Exactly--and since you're bringing economics into picture, the opportunity cost should exactly equal the wages expended on developing this. OP makes a valid point.

OTOH if the marginal cost of production is really 1/20th of the next-best solution, then his employer should easily be able to recoup that by rolling out a bunch of these.


Exactly--and since you're bringing economics into picture, the opportunity cost should exactly equal the wages expended on developing this. OP makes a valid point.

Not necessarily, if his job includes some degree of "on demand" responsibilities--it said he was a librarian who handles some tech support, so chances are a lot of what he's being paid for is just being there when needed. On a slow day, he'd be there anyway and getting paid the same, so working on something like this is a clear win over, I don't know, dusting shelves or something.
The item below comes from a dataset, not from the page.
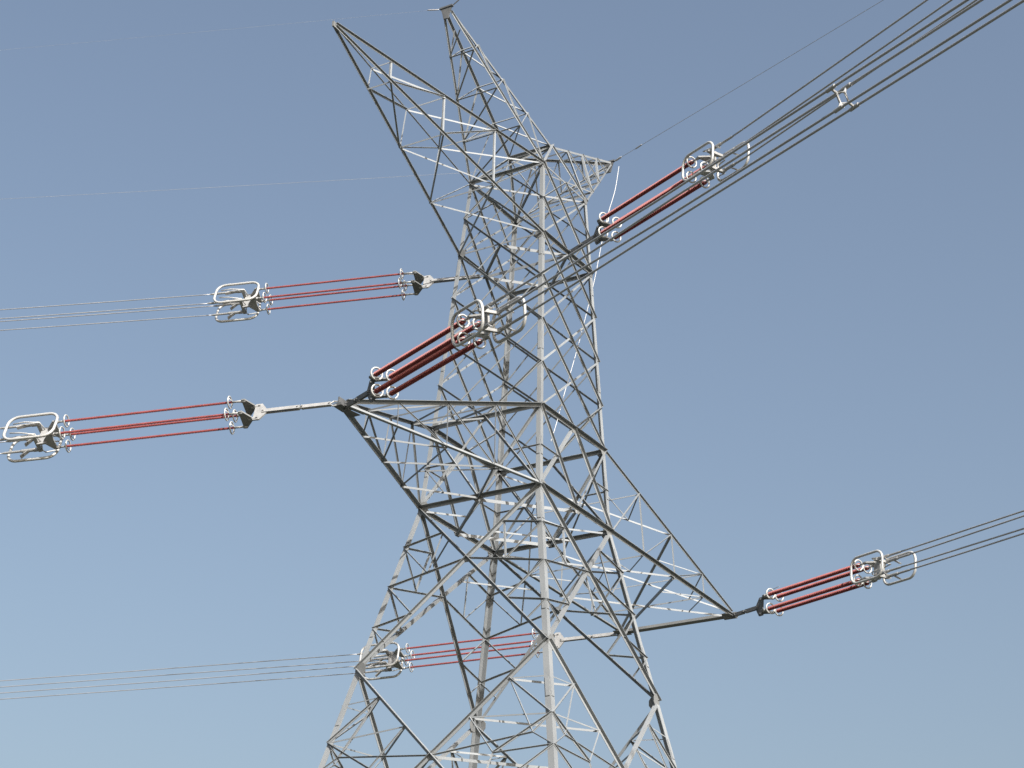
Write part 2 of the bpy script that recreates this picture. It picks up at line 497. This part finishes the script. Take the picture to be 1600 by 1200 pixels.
# long slender arm near the top
PL = V((-15.217, 0, 16.27))
plA = PL + V((0, .05, 0)); plB = PL + V((0, -.05, 0))
tA = stations(plA, P('A', ZT)); tB = stations(plB, P('B', ZT)); bA = stations(plA - V((0, 0, .12)), P('A', ZM)); bB = stations(plB - V((0, 0, .12)), P('B', ZM))
ls = []
nbt = V((.2, 0, -1))
for i in range(3):
    ls += [(tB[i], tA[i], .055, UPN), (tB[i], bB[i], .085, ns, -1), (bB[i], bA[i], .055, nbt), (tA[i], bA[i], .05, nsA)]
ls += [(tA[0], tB[1], .085, UPN), (tA[1], tB[2], .075, UPN), (tA[2], tB[3], .07, UPN), (tB[1], tA[2], .06, UPN)]
ls += [(bB[0], bA[1], .08, nbt), (bB[1], bA[2], .08, nbt), (bB[2], bA[3], .085, nbt), (bA[1], bB[2], .06, nbt), (bA[2], bB[3], .065, nbt)]
ls += [(bB[0], tB[1], .06, ns), (bB[1], tB[2], .065, ns), (bB[2], tB[3], .055, ns)]
ls += [(bA[0], tA[1], .085, nsA), (bA[1], tA[2], .05, nsA), (bA[2], tA[3], .05, nsA)]
arm = part("jumper_arm", ls, .07, UPN)
chord(plA, P('A', ZT), .045, (0, -1, 0), (0, 0, -1), arm, out=(0, -1, 0))
chord(plB, P('B', ZT), .10, (0, 1, 0), (0, 0, -1), arm, out=(0, -1, 0))
chord(plA - V((0, 0, .12)), P('A', ZM), .10, (0, -1, 0), (0, 0, 1), arm, out=(0, -1, 0))
chord(plB - V((0, 0, .12)), P('B', ZM), .095, (0, 1, 0), (0, 0, 1), arm, out=(0, -1, 0))
mb = MB()
mb.plate([W(PL + V(v)) for v in ((-.12, .0, .1), (-.12, 0, -.14), (.2, 0, -.2), (.45, 0, .02))], (0, 1, 0), .07)
mb.build("tip_plate", STEELW, arm)

# two raking earth-wire peaks sharing a ridge
RG, RF = V((0, 1.179, 18.521)), V((0, -1.179, 18.521))
for sx in (-1, 1):
    tip = V((sx * 7.451, 0, 21.937))
    l1, l2 = ('A', 'B') if sx < 0 else ('D', 'C')
    offs = [V((-sx * .05, .2, -.15)), V((-sx * .05, -.2, -.15)), V((-sx * .15, .2, .0)), V((-sx * .15, -.2, .0))]
    c1 = stations(tip + offs[0], P(l1, ZT)); c3 = stations(tip + offs[1], P(l2, ZT)); c2 = stations(tip + offs[2], RG); c4 = stations(tip + offs[3], RF)
    nlow = V((sx, 0, -1)); nup = V((-sx * .5, 0, 1)); nR = V((0, -1, 0)); nL = V((0, 1, 0))
    ls = []
    for i in range(3):
        ls += [(c1[i], c3[i], .06, nlow), (c2[i], c4[i], .06, nup), (c1[i], c2[i], .055, nL), (c3[i], c4[i], .055, nR)]
    for i in range(3):
        ls += [(c2[i], c4[i + 1], .075, nup), (c1[i], c3[i + 1] if i == 3 else c3[max(i - 1, 0)], .055, nlow)]
        ls += [(c4[i], c3[i + 1], .06 if sx < 0 else .10, nR, 1 if sx < 0 else -1)]
    ls += [(c1[1], c2[0], .055, nL), (c1[2], c2[1], .055, nL), (c1[3], c2[2], .06, nL), (c3[2], RG, .055, nup)]
    ls += [(c1[1], c3[0], .055, nlow), (c1[2], c3[1], .055, nlow), (c1[3], c3[2], .06, nlow)]
    ls += [(c1[0], lerp(tip, c2[0], .5), .045, nL), (c1[0], lerp(tip, c3[0], .5), .045, nlow)]
    pk = part("earth_wire_peak", ls, .06, nlow)
    chord(tip + offs[0], P(l1, ZT), .085, (0, -1, 0), (-sx * .4, 0, 1), pk, out=(0, -1, 0))
    chord(tip + offs[1], P(l2, ZT), .09, (0, 1, 0), (-sx * .4, 0, 1), pk, out=(0, -1, 0) if sx < 0 else None)
    chord(tip + offs[2], RG, .12, (0, -1, 0), (sx * .4, 0, -1), pk, out=(0, -1, 0))
    chord(tip + offs[3], RF, .10, (0, 1, 0), (sx * .4, 0, -1), pk)
    # frame from the body top to the ridge
    part("ridge_frame", [(P(l1, ZT), RG, .11, V((0, 1, 0))), (P(l2, ZT), RF, .16 if sx < 0 else .09, V((0, -1, 0))),
                         (P(l1, ZT), RF, .06, V((sx, 0, .5))), (lerp(P(l1, ZT), P(l2, ZT), .5), RG, .05, V((sx, 0, .5)))], .1, V((sx, 0, .5)), pk)
    mb = MB()
    mb.plate([W(tip + V(v)) for v in ((0, -.30, .1), (0, .30, .1), (0, .2, -.18), (0, .12, -.5), (0, -.12, -.5), (0, -.2, -.18))], (1, 0, 0), .05)
    mb.box(W(tip + V((0, 0, .12))), V((1, 0, 0)), V((0, 1, 0)), V((0, 0, 1)), .07 * S, .34 * S, .04 * S)
    mb.build("tip_bracket", FITTING, pk)  # darker metal stands in for shade on the bracket's face
part("ridge_beam", [(RG, RF), (RG - V((0, 0, .14)), RF - V((0, 0, .14)), .07)], .12, V((-1, 0, 0)))

# ---------------------------------------------------------------- insulator strings
def frame(az, s):
    a = math.radians(az)
    ex = V((math.cos(a), math.sin(a), -s)).normalized()
    ey = V((-math.sin(a), math.cos(a), 0))
    return ex, ey, ex.cross(ey)
mBC = (P('B', ZM) + P('C', ZM)) / 2; mAD = (P('A', ZM) + P('D', ZM)) / 2
HB = 0.35
STR = [  # attach, az, slope, link end, rod start, rod end, rod radius, ring shift, stagger, wire az, wire slope, bundle roll, label parts
    dict(k='tl_r', at=TL, az=-115.76, s=.06, x1=2.2, r0=3.0, r1=9.6, rr=.104, rc=.9, st=.45, waz=-117.0, ws=.06, roll=25, d=.60, hy=.32, hz=.33, hr=8),
    dict(k='tl_l', at=TL + V((-.35, .05, .05)), az=109.26, s=.055, x1=3.1, r0=4.05, r1=11.2, rr=.062, rc=1.25, st=.12, waz=109.1, ws=.055, roll=24, d=.70, hr=24),
    dict(k='tr_r', at=TR, az=-115.7, s=.06, x1=2.15, r0=3.0, r1=9.5, rr=.104, rc=1.1, st=.43, waz=-116.1, ws=.06, roll=12, d=.70, hy=.26, hz=.35),
    dict(k='m_r', at=mBC, az=-115.7, s=.05, x1=2.35, r0=3.1, r1=9.85, rr=.104, rc=.95, st=.45, waz=-118.4, ws=.05, roll=0, d=.70),
    dict(k='m_l', at=mAD, az=110.07, s=.045, x1=2.68, r0=3.7, r1=10.65, rr=.062, rc=1.3, st=.12, waz=113.7, ws=.045, roll=24, d=.70, hr=24),
    dict(k='tr_l', at=TR2, az=102.2, s=.04, x1=3.2, r0=4.2, r1=11.4, rr=.062, rc=1.35, st=.12, waz=108.6, ws=.04, roll=8, d=.72, hr=12),
]
LAB = {
    'tl_r': ("red four-rod insulator string crossing in front of the tower body", "right-hand string of the near arm"),
    'tl_l': ("leftmost red four-rod insulator string, pulled left from the near arm's tip", ""),
    'tr_r': ("lower right red four-rod insulator string at the far arm's outer corner", ""),
    'm_r': ("upper right red four-rod insulator string below the far earth wire peak", ""),
    'm_l': ("upper left red four-rod insulator string leaving the tower below the slender arm", ""),
    'tr_l': ("bottom red four-rod insulator string seen behind the tower legs", ""),
}
WHERE = {'tl_r': "bundle carrying the spacer", 'tl_l': "bundle leaving the leftmost insulator string",
         'tr_r': "bundle at the lower right edge", 'm_r': "bundle rising from the upper right insulator string",
         'm_l': "bundle leaving the upper left insulator string", 'tr_l': "pale bundle at the lower left"}

def shed_profile(x0, x1, core, shed):
    n = int((x1 - x0) / 0.06)
    xs, rs = [], []
    for i in range(n):
        x = x0 + (x1 - x0) * i / n; st = (x1 - x0) / n
        big = shed if i % 2 == 0 else shed * 0.93
        xs += [x, x + st * .42, x + st * .52, x + st * .62]; rs += [core, core, big, core]
    xs.append(x1); rs.append(core)
    return xs, rs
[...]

If he had stuff he was doing, then someone else had to do it, and therefore there was a cost. Even if this cost was someone going unpaid overtime.

If he is employed to do such work, then his salary should definitely be counted!


Yes, but then you'd probably have to subtract the amount of time that he would have spent implementing the other type of solution or getting training on how to administer it. The salary doesn't necessarily have to be included; it's a fixed cost.


We can also assume that his job in technical support did not use 100% of his time. So some of the costs were already there to begin with.